Demek ki cennet, takva sahipleri için hazırlanmıştır. Ve nihayetinde müminler, akla hayale sığmayacak güzelliklerle donatılmış bu ebedî yurda Allah’ın izniyle akın edecektir. Hakikaten, cennetteki olağanüstü güzelliklerden bütünüyle mahrum olacak olan imansızlar için dünya, bu şartlar muvacehesinde (yalancı) cennet mesabesindedir. Üstelik Müslümanlara, dünyada da maddî ve manevî yönden cennetvari bir hayat yaşamalarında bir engel yoktur. Bu bağlamda Hz. Hasan ile ilgili bir anekdot, dikkat çekicidir.
Bir gün Hz. Hasan, yeni ve temiz elbiselerini giyerek, tam bir vakar içerisinde evden dışarı çıkar. Dost ve hizmetçilerinden bir grup insan ile birlikte Medine sokaklarının birinden geçiyordu. Yolda fakirliğin kendisini çökerttiği, omzunda su tulumu taşıyan yaşlı bir Yahudi ile karşılaştı. Bu adam, Hz. Hasan’ı bu ihtişam içinde görünce dayanamaz ve şöyle der: “Rica ediyorum biraz durun ve sözümü dinleyin!”

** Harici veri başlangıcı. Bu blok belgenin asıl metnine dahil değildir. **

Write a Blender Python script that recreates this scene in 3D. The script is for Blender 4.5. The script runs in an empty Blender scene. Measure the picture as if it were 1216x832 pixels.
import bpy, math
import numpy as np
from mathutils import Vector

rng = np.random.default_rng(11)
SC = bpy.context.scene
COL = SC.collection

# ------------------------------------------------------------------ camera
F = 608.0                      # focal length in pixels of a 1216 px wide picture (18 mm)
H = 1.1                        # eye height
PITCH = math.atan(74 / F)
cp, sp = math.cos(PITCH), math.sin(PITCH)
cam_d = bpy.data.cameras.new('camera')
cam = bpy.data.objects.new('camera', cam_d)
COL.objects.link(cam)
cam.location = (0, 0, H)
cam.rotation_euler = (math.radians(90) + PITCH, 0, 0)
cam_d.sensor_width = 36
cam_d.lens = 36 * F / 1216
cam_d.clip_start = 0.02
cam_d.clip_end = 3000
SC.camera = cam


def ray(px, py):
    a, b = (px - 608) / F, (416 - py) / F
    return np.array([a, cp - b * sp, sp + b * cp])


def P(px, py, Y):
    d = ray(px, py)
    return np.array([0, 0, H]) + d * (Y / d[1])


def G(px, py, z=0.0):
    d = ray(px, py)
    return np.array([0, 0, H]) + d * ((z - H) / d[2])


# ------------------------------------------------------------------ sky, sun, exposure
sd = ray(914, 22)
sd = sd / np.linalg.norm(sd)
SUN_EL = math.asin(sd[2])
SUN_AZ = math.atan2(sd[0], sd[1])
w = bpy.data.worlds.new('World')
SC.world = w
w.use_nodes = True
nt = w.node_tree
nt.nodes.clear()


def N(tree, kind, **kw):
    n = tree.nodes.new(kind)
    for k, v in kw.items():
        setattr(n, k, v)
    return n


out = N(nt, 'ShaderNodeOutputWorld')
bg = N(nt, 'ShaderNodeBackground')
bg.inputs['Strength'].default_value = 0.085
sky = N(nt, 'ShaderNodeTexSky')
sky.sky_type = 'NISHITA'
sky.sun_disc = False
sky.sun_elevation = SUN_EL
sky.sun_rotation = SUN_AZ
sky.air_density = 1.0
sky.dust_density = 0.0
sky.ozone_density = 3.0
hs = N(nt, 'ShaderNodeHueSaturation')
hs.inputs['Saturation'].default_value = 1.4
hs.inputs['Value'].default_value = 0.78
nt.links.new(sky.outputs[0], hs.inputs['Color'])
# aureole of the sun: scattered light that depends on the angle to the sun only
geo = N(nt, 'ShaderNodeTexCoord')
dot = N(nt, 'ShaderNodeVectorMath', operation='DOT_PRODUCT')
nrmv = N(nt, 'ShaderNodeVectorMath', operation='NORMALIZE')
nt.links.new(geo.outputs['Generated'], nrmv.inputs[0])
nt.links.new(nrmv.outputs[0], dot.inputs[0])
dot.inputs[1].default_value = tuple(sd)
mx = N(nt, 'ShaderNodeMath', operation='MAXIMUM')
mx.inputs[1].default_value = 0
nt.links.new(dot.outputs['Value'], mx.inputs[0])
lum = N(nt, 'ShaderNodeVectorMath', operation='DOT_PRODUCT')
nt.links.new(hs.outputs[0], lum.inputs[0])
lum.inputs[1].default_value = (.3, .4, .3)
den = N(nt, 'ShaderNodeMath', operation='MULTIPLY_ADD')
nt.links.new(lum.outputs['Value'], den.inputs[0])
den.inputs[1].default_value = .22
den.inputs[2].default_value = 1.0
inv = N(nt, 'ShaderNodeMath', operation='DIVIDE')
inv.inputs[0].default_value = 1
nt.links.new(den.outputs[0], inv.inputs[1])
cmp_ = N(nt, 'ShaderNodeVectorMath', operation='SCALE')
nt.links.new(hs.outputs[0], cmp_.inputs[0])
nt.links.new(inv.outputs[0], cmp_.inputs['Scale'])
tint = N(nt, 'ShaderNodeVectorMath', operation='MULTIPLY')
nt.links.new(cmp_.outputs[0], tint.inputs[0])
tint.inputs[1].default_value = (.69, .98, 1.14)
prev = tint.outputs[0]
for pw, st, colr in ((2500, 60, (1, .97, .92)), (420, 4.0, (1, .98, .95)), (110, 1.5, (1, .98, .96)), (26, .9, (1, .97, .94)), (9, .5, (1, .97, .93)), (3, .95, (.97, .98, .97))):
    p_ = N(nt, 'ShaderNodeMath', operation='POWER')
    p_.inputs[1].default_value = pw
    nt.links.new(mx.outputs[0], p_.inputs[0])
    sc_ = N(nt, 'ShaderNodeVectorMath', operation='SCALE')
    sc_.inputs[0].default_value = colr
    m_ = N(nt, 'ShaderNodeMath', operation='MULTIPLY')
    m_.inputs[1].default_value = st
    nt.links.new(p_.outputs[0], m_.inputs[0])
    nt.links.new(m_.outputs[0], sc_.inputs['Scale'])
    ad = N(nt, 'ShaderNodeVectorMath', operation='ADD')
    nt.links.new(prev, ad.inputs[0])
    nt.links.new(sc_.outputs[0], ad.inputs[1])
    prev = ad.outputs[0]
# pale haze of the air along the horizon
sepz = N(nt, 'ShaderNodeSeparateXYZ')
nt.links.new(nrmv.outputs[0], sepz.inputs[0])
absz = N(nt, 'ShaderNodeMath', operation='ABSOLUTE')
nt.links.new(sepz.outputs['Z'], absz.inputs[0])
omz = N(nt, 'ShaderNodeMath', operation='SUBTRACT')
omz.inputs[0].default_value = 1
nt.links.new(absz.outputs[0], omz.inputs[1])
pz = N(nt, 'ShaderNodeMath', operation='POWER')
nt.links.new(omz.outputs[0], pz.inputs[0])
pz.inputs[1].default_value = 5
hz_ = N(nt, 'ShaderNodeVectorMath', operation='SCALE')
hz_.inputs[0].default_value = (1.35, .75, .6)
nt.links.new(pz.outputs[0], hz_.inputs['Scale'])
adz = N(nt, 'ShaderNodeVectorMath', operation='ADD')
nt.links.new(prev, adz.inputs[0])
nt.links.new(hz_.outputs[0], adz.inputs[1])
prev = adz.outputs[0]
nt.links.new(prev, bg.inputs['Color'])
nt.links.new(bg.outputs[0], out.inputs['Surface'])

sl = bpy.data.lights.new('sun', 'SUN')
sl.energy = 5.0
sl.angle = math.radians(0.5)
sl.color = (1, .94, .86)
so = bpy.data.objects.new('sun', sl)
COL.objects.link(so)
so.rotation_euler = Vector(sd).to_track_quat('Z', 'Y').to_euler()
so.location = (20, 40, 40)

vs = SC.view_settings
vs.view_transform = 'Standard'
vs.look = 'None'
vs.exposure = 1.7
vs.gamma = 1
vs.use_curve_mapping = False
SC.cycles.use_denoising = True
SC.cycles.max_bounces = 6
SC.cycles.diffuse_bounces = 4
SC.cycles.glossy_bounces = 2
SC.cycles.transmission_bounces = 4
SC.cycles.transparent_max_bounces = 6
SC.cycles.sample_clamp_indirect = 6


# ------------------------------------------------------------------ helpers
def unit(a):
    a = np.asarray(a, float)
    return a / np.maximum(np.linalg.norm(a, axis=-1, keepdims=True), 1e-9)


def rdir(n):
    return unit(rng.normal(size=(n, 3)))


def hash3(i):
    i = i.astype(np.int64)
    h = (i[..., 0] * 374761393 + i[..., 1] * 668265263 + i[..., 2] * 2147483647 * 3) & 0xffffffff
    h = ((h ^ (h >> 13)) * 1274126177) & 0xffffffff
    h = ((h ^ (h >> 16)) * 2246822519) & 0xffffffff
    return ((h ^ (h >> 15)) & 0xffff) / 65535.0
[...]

Hz. Hasan, onun bu sözü üzerine durur. Yahudi, sözlerine şu şekilde devam eder: “Ey Resulullahın oğlu! Biraz insaf et ve hak ver. Deden Resulullah şöyle buyuruyordu: ‘Dünya müminin zindanı, kâfirin ise cennetidir’. Ama şimdi görüyoruz ki dünya, nimet ve refah içerisinde olduğunuzdan dolayı sizin için cennettir. Benim için ise şu dünya bir zindan, bir cehennemdir. Çünkü sıkıntı ve yoksulluk içinde yaşamaktayım. Oysa sen mümin, ben ise Müslüman değilim! Bu nasıl oluyor?”
Hz. Hasan, o yaşlı Yahudi’nin sorusuna şöyle cevap verir:
“Ey yaşlı adam! Eğer perde gözlerinin önünden kalkmış olsaydı ve Allah-ü Teâla’nın, cennette benim ve bütün müminler için nasıl nimetler yarattığını görmüş olsaydın, o zaman anlardın ki dünya, bu güzelliğine rağmen bizim için zindandır. Yine eğer Allah-ü Teâla’nın, cehennemde senin ve tüm kâfirler için nasıl bir azap ve işkence hazırladığını görmüş olsaydın, o zaman tasdik edecektin ki dünya, bu kadar fakirlik ve perişanlığına rağmen senin için yine de geniş bir cennettir.” (Nasıri; Bihar’ul-Envar; C. 43: 346).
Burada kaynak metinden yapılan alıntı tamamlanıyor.